# COLLECTED DATA start
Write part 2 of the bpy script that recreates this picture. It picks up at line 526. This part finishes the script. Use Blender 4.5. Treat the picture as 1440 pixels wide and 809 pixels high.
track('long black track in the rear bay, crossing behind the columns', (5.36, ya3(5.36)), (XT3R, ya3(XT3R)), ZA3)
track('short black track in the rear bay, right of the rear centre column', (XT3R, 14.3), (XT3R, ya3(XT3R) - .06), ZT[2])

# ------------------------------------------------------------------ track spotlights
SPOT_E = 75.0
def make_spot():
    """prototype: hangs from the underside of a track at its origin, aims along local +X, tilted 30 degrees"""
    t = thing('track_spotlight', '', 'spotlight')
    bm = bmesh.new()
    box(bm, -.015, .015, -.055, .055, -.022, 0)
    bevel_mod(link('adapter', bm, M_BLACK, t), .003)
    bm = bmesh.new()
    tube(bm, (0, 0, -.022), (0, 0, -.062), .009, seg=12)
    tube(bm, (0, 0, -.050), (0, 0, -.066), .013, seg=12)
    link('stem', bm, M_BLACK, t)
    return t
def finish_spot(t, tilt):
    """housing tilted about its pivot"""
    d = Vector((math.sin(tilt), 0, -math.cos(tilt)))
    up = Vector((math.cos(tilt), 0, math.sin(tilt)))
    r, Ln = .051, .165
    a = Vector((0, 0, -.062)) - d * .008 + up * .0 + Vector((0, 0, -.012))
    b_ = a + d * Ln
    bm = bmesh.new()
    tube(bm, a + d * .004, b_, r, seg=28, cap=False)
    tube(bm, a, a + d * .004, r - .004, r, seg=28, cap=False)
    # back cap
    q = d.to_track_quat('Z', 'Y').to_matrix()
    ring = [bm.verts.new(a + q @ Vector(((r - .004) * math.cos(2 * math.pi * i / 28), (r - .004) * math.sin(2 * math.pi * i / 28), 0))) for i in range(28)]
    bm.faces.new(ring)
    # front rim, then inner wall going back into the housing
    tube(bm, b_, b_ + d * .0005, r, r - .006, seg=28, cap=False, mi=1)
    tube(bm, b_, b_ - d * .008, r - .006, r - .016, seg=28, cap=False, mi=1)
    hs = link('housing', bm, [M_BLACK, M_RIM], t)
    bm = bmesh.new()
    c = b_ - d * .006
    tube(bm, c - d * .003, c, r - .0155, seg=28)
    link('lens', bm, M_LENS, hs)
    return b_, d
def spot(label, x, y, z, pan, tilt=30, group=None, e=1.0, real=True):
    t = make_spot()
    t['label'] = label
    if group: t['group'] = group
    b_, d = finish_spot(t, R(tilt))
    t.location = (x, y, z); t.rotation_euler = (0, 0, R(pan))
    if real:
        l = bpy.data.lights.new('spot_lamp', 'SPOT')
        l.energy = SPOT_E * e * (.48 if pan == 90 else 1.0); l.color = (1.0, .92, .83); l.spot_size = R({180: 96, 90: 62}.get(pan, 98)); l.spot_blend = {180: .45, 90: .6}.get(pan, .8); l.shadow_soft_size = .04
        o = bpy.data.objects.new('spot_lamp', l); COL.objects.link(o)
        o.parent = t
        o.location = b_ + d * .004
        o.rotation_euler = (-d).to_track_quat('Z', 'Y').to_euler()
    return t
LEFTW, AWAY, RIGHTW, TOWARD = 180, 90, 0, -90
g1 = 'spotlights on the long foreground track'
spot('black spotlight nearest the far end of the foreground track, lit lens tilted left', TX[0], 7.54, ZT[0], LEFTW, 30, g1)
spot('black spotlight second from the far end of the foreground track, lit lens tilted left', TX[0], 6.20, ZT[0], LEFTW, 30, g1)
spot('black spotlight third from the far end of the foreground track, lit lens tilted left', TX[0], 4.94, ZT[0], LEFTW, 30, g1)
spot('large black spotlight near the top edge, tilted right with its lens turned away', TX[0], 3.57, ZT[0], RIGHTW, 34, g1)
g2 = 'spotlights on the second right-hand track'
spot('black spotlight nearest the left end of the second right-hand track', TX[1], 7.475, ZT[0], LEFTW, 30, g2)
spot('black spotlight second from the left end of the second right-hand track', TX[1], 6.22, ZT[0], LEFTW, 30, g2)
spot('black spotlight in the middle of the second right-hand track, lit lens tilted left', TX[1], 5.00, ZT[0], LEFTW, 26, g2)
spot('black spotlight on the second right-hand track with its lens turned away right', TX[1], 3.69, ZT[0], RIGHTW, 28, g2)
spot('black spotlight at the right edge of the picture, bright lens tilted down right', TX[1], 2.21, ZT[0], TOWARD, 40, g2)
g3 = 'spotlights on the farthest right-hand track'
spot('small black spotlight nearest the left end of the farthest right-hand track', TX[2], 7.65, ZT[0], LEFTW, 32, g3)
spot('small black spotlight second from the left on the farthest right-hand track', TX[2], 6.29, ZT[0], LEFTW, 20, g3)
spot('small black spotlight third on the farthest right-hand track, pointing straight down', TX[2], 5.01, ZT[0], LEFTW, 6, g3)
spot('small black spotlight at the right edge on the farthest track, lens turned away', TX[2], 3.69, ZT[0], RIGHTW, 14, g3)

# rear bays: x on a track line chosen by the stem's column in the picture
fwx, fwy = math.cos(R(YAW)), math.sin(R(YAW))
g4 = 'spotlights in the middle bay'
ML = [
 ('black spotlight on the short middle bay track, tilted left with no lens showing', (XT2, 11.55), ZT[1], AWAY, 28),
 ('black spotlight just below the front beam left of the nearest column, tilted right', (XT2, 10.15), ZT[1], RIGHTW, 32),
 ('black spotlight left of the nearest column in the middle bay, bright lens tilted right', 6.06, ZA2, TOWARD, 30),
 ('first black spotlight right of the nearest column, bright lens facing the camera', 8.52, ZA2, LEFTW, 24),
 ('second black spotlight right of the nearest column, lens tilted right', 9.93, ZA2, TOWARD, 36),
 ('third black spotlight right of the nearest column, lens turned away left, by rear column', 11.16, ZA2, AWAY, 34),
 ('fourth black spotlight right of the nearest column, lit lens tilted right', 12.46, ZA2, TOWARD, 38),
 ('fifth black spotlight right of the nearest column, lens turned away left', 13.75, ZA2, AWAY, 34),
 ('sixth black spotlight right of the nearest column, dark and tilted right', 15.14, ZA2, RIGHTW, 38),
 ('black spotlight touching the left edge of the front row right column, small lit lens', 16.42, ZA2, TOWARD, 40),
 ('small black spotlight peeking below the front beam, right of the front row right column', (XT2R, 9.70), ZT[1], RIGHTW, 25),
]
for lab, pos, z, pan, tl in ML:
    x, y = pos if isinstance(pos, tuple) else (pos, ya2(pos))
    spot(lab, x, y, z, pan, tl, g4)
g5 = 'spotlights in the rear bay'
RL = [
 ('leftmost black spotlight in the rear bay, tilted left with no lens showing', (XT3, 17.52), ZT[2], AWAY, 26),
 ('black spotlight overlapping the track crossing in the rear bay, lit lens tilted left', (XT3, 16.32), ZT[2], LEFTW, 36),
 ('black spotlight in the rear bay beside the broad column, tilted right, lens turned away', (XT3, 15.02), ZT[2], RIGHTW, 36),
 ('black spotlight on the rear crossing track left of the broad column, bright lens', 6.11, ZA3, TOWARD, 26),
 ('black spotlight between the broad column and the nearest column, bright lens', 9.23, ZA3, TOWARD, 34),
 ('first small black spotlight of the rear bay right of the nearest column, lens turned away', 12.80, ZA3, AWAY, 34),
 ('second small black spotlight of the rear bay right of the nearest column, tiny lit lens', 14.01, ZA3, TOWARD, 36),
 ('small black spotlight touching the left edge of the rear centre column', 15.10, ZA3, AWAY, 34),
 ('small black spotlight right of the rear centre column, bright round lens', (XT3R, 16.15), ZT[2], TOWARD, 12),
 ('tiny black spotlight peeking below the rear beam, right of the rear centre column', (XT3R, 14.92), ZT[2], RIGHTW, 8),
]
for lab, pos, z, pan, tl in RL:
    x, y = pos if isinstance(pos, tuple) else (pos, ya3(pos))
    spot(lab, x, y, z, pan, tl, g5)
# COLLECTED DATA end
GIVEN PROBLEM -
Write out, unaltered, the lines from the opening of the listing through the line that includes "track('short black track".

RESULT OF THE EXERCISE -
Write part 2 of the bpy script that recreates this picture. It picks up at line 526. This part finishes the script. Use Blender 4.5. Treat the picture as 1440 pixels wide and 809 pixels high.
track('long black track in the rear bay, crossing behind the columns', (5.36, ya3(5.36)), (XT3R, ya3(XT3R)), ZA3)
track('short black track in the rear bay, right of the rear centre column', (XT3R, 14.3), (XT3R, ya3(XT3R) - .06), ZT[2])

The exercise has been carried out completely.